Hablo menos de materiales, de pigmentos, porque llevo una larga temporada estabilizado. Siempre uso los mismos. Una paleta hecha en una caja metálica de lapiceros de color, una cuadrícula hecha con impresora 3D con 48 casillas. Una barbaridad, en principio, pero de pocos de esos colores podría prescindir. Por supuesto, usados por separado. Rara es la acuarela de las de esta entrada, y en general, en la que utilizo más de tres o cuatro pigmentos. Si elijo un verde, no hay otro en la acuarela. Si un azul, igual. Como si es un ocre. Las mezclas hacen lo demás, así, al menos tienes garantizada cierta armonía de colores por el simple expediente de que, siendo pocos y mezclados, hace falta ser muy bestia para que no haya armonía entre ellos. Utilizar muchos ya es más difícil. La trampa engañosa de los colores ya hechos, usados tal cual salen del tubo. Así uso incluso el verde esmeralda, un peligro público, cromáticamente hablando.
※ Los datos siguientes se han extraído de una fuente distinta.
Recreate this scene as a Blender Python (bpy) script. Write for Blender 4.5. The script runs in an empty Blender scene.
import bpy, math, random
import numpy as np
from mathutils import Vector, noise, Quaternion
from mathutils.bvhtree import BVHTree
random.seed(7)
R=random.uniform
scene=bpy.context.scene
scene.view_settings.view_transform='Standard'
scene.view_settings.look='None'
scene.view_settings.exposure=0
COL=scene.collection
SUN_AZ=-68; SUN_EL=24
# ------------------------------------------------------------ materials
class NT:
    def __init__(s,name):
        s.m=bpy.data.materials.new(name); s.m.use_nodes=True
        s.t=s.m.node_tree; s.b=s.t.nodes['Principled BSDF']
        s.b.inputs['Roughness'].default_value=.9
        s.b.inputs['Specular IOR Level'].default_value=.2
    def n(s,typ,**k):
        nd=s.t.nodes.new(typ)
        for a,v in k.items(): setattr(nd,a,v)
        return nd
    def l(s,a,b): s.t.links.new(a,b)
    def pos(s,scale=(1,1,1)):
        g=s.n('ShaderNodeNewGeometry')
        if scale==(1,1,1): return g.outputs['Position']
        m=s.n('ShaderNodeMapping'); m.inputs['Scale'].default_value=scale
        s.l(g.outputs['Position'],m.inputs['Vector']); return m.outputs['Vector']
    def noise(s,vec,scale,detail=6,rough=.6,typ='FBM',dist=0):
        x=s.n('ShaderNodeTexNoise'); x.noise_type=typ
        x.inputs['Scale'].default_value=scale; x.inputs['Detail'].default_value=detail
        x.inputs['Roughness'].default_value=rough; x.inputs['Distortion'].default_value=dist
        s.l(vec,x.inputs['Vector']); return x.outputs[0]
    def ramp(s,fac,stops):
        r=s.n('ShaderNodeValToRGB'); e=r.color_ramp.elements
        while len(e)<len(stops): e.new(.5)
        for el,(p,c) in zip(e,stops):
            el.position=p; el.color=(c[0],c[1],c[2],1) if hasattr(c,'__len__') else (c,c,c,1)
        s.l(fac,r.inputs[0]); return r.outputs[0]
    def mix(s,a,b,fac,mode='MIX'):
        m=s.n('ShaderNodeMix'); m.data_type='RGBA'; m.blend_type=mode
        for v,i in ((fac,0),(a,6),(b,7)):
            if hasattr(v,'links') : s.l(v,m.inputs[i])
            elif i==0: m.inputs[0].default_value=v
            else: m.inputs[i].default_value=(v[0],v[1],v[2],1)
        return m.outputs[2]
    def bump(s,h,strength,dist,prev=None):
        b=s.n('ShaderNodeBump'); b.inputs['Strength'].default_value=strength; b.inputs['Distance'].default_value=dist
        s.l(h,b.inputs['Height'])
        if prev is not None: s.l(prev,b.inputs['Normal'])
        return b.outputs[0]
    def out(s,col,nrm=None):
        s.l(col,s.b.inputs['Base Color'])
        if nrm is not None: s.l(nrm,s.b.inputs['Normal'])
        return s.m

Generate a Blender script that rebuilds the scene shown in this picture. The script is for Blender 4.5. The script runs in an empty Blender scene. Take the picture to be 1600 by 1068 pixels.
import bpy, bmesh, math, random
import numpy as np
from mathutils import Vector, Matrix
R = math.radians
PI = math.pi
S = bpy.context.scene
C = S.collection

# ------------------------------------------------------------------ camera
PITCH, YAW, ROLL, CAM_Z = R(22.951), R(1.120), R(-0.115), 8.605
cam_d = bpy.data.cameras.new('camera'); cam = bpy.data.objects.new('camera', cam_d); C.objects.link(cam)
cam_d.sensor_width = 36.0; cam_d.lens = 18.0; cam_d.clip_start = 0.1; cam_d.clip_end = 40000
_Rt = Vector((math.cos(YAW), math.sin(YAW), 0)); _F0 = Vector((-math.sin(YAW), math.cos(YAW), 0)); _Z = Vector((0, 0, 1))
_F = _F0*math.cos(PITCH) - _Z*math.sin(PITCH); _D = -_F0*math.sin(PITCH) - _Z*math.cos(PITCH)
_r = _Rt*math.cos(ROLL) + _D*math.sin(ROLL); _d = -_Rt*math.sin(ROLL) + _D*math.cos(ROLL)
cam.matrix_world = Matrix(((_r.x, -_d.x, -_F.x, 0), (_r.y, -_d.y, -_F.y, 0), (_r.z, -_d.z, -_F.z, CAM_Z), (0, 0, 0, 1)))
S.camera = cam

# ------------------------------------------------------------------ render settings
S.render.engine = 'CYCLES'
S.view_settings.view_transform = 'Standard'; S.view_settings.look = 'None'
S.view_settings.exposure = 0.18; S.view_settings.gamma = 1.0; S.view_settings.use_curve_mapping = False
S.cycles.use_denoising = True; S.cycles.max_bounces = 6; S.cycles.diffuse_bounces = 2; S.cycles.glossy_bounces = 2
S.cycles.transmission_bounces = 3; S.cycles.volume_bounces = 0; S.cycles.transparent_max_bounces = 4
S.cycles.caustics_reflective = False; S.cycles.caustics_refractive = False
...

En casi todas estas acuarelas se ha usado el azul del lapislázuli. Muy pocas veces el cobalto. Y alguna, realzado por el esmalte (Smalt), un color de W&N algo violáceo, más delicado que el ultramar. Con el lapis, casa muy bien, son de la familia. El verde de jadeíta, el marrón quebradizo, serio y granulado del ojo de tigre tostado, el azul intenso de la sodalita o el violeta de la amtista para algunas sombras... Y el lunar black, negro de magnetita o de Marte, según marcas, que hace granular a cualquier tierra o pigmento. Al final, esos y el siena tostada o el sap green son los que acabo usando, salvo que haya que dar un toque concreto porque hay una flor, un reflejo en el agua o un matiz en el cielo al atardecer.Por último, un paisaje de las cercanías de Albacete, ahora primaveral, y más hermoso que se va a poner con las últimas lluvias. Está pintado sobre un papel casero que hizo mi hijo con hojas de periódico. Es una esponja, un secante. Si dejas el pincel quieto y bien cargado se pinta entero el cuadro, un círculo creciente cada vez más diluido muy dicícil de controlar. El papel de arroz chino es papel para delineantes a su lado. En fin, así ha quedado.